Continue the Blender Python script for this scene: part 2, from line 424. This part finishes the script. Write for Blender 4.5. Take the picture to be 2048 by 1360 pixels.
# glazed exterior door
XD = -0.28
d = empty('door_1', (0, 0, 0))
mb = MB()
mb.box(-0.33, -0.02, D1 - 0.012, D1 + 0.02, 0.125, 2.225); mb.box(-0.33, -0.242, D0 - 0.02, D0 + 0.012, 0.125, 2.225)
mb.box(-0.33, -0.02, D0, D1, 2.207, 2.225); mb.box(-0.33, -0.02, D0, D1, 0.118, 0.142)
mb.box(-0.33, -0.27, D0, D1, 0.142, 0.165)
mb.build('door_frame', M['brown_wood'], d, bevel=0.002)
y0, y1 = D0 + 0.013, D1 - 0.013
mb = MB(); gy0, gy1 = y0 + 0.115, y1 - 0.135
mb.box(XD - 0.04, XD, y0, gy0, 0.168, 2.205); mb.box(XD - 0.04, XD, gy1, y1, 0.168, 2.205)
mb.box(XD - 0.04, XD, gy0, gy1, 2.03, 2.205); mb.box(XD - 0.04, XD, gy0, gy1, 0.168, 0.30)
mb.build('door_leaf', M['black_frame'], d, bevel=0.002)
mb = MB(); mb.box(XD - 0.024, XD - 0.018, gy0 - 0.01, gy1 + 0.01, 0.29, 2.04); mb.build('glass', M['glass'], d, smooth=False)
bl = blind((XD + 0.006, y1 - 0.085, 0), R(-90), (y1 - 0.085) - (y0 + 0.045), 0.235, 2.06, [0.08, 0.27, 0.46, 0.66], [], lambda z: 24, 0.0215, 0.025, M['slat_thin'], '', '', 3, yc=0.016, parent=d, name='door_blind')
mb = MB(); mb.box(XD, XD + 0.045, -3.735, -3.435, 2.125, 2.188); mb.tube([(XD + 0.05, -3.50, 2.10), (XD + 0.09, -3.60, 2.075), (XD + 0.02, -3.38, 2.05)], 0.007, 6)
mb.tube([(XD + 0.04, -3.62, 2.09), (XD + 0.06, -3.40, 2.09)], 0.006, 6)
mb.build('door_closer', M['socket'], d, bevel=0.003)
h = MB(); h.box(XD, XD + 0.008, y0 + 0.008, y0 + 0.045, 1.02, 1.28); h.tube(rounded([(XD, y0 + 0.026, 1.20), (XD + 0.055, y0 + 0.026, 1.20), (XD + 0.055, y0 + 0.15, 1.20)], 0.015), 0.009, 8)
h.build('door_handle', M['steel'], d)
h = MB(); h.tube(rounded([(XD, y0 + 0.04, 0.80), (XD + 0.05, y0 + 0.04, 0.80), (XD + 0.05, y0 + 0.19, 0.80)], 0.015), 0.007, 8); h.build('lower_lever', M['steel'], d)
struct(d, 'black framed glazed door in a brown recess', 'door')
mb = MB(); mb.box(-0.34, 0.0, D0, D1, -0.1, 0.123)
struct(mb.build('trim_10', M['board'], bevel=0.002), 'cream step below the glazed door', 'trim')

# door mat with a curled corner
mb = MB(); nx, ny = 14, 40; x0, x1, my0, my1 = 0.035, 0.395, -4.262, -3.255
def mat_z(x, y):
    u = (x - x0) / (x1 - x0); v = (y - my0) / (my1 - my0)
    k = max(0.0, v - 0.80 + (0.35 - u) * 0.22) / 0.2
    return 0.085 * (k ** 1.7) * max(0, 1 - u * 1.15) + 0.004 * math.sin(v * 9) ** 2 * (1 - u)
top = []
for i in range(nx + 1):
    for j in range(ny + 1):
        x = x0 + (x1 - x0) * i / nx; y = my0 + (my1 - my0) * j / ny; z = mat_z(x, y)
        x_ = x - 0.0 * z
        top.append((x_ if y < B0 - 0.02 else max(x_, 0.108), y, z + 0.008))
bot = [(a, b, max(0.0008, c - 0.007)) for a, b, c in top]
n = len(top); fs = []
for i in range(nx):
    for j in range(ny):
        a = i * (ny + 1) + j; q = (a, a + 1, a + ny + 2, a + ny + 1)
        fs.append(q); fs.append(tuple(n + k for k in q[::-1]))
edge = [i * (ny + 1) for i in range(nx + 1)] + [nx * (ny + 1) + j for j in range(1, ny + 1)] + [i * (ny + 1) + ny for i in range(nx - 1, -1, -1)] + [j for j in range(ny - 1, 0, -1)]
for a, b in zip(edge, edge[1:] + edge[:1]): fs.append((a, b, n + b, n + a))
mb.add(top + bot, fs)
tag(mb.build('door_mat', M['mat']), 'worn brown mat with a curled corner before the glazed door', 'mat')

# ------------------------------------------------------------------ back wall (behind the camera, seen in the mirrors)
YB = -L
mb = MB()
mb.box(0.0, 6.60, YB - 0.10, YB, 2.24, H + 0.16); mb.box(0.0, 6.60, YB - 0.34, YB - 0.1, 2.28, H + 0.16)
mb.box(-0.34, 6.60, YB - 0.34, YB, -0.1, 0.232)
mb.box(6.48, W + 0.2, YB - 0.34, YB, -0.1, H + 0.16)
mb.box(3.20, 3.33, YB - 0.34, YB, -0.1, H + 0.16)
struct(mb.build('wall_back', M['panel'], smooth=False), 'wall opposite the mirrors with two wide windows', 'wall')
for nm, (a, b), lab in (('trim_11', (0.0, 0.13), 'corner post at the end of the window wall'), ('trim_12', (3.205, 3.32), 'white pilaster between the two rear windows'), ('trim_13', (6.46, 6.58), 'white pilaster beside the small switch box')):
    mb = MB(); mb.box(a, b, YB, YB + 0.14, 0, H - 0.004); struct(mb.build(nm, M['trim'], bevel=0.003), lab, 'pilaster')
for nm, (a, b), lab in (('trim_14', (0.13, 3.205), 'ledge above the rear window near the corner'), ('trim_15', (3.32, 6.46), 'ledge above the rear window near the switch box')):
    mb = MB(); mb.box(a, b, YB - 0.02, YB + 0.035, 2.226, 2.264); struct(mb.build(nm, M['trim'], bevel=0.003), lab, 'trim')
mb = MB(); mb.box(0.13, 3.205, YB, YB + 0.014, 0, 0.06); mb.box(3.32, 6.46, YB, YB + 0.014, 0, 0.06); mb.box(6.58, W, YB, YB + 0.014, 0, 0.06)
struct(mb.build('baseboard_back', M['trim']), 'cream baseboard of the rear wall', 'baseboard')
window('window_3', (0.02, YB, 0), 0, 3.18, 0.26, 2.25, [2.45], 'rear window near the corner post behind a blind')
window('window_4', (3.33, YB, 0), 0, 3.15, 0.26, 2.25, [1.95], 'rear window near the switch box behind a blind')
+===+
[YOUR GOAL]: Each line of the listing above should be output exactly.

[TASK OUTPUT]:
Continue the Blender Python script for this scene: part 2, from line 424. This part finishes the script. Write for Blender 4.5. Take the picture to be 2048 by 1360 pixels.
# glazed exterior door
XD = -0.28
d = empty('door_1', (0, 0, 0))
mb = MB()
mb.box(-0.33, -0.02, D1 - 0.012, D1 + 0.02, 0.125, 2.225); mb.box(-0.33, -0.242, D0 - 0.02, D0 + 0.012, 0.125, 2.225)
mb.box(-0.33, -0.02, D0, D1, 2.207, 2.225); mb.box(-0.33, -0.02, D0, D1, 0.118, 0.142)
mb.box(-0.33, -0.27, D0, D1, 0.142, 0.165)
mb.build('door_frame', M['brown_wood'], d, bevel=0.002)
y0, y1 = D0 + 0.013, D1 - 0.013
mb = MB(); gy0, gy1 = y0 + 0.115, y1 - 0.135
mb.box(XD - 0.04, XD, y0, gy0, 0.168, 2.205); mb.box(XD - 0.04, XD, gy1, y1, 0.168, 2.205)
mb.box(XD - 0.04, XD, gy0, gy1, 2.03, 2.205); mb.box(XD - 0.04, XD, gy0, gy1, 0.168, 0.30)
mb.build('door_leaf', M['black_frame'], d, bevel=0.002)
mb = MB(); mb.box(XD - 0.024, XD - 0.018, gy0 - 0.01, gy1 + 0.01, 0.29, 2.04); mb.build('glass', M['glass'], d, smooth=False)
bl = blind((XD + 0.006, y1 - 0.085, 0), R(-90), (y1 - 0.085) - (y0 + 0.045), 0.235, 2.06, [0.08, 0.27, 0.46, 0.66], [], lambda z: 24, 0.0215, 0.025, M['slat_thin'], '', '', 3, yc=0.016, parent=d, name='door_blind')
mb = MB(); mb.box(XD, XD + 0.045, -3.735, -3.435, 2.125, 2.188); mb.tube([(XD + 0.05, -3.50, 2.10), (XD + 0.09, -3.60, 2.075), (XD + 0.02, -3.38, 2.05)], 0.007, 6)
mb.tube([(XD + 0.04, -3.62, 2.09), (XD + 0.06, -3.40, 2.09)], 0.006, 6)
mb.build('door_closer', M['socket'], d, bevel=0.003)
h = MB(); h.box(XD, XD + 0.008, y0 + 0.008, y0 + 0.045, 1.02, 1.28); h.tube(rounded([(XD, y0 + 0.026, 1.20), (XD + 0.055, y0 + 0.026, 1.20), (XD + 0.055, y0 + 0.15, 1.20)], 0.015), 0.009, 8)
h.build('door_handle', M['steel'], d)
h = MB(); h.tube(rounded([(XD, y0 + 0.04, 0.80), (XD + 0.05, y0 + 0.04, 0.80), (XD + 0.05, y0 + 0.19, 0.80)], 0.015), 0.007, 8); h.build('lower_lever', M['steel'], d)
struct(d, 'black framed glazed door in a brown recess', 'door')
mb = MB(); mb.box(-0.34, 0.0, D0, D1, -0.1, 0.123)
struct(mb.build('trim_10', M['board'], bevel=0.002), 'cream step below the glazed door', 'trim')

# door mat with a curled corner
mb = MB(); nx, ny = 14, 40; x0, x1, my0, my1 = 0.035, 0.395, -4.262, -3.255
def mat_z(x, y):
    u = (x - x0) / (x1 - x0); v = (y - my0) / (my1 - my0)
    k = max(0.0, v - 0.80 + (0.35 - u) * 0.22) / 0.2
    return 0.085 * (k ** 1.7) * max(0, 1 - u * 1.15) + 0.004 * math.sin(v * 9) ** 2 * (1 - u)
top = []
for i in range(nx + 1):
    for j in range(ny + 1):
        x = x0 + (x1 - x0) * i / nx; y = my0 + (my1 - my0) * j / ny; z = mat_z(x, y)
        x_ = x - 0.0 * z
        top.append((x_ if y < B0 - 0.02 else max(x_, 0.108), y, z + 0.008))
bot = [(a, b, max(0.0008, c - 0.007)) for a, b, c in top]
n = len(top); fs = []
for i in range(nx):
    for j in range(ny):
        a = i * (ny + 1) + j; q = (a, a + 1, a + ny + 2, a + ny + 1)
        fs.append(q); fs.append(tuple(n + k for k in q[::-1]))
edge = [i * (ny + 1) for i in range(nx + 1)] + [nx * (ny + 1) + j for j in range(1, ny + 1)] + [i * (ny + 1) + ny for i in range(nx - 1, -1, -1)] + [j for j in range(ny - 1, 0, -1)]
for a, b in zip(edge, edge[1:] + edge[:1]): fs.append((a, b, n + b, n + a))
mb.add(top + bot, fs)
tag(mb.build('door_mat', M['mat']), 'worn brown mat with a curled corner before the glazed door', 'mat')

# ------------------------------------------------------------------ back wall (behind the camera, seen in the mirrors)
YB = -L
mb = MB()
mb.box(0.0, 6.60, YB - 0.10, YB, 2.24, H + 0.16); mb.box(0.0, 6.60, YB - 0.34, YB - 0.1, 2.28, H + 0.16)
mb.box(-0.34, 6.60, YB - 0.34, YB, -0.1, 0.232)
mb.box(6.48, W + 0.2, YB - 0.34, YB, -0.1, H + 0.16)
mb.box(3.20, 3.33, YB - 0.34, YB, -0.1, H + 0.16)
struct(mb.build('wall_back', M['panel'], smooth=False), 'wall opposite the mirrors with two wide windows', 'wall')
for nm, (a, b), lab in (('trim_11', (0.0, 0.13), 'corner post at the end of the window wall'), ('trim_12', (3.205, 3.32), 'white pilaster between the two rear windows'), ('trim_13', (6.46, 6.58), 'white pilaster beside the small switch box')):
    mb = MB(); mb.box(a, b, YB, YB + 0.14, 0, H - 0.004); struct(mb.build(nm, M['trim'], bevel=0.003), lab, 'pilaster')
for nm, (a, b), lab in (('trim_14', (0.13, 3.205), 'ledge above the rear window near the corner'), ('trim_15', (3.32, 6.46), 'ledge above the rear window near the switch box')):
    mb = MB(); mb.box(a, b, YB - 0.02, YB + 0.035, 2.226, 2.264); struct(mb.build(nm, M['trim'], bevel=0.003), lab, 'trim')
mb = MB(); mb.box(0.13, 3.205, YB, YB + 0.014, 0, 0.06); mb.box(3.32, 6.46, YB, YB + 0.014, 0, 0.06); mb.box(6.58, W, YB, YB + 0.014, 0, 0.06)
struct(mb.build('baseboard_back', M['trim']), 'cream baseboard of the rear wall', 'baseboard')
window('window_3', (0.02, YB, 0), 0, 3.18, 0.26, 2.25, [2.45], 'rear window near the corner post behind a blind')
window('window_4', (3.33, YB, 0), 0, 3.15, 0.26, 2.25, [1.95], 'rear window near the switch box behind a blind')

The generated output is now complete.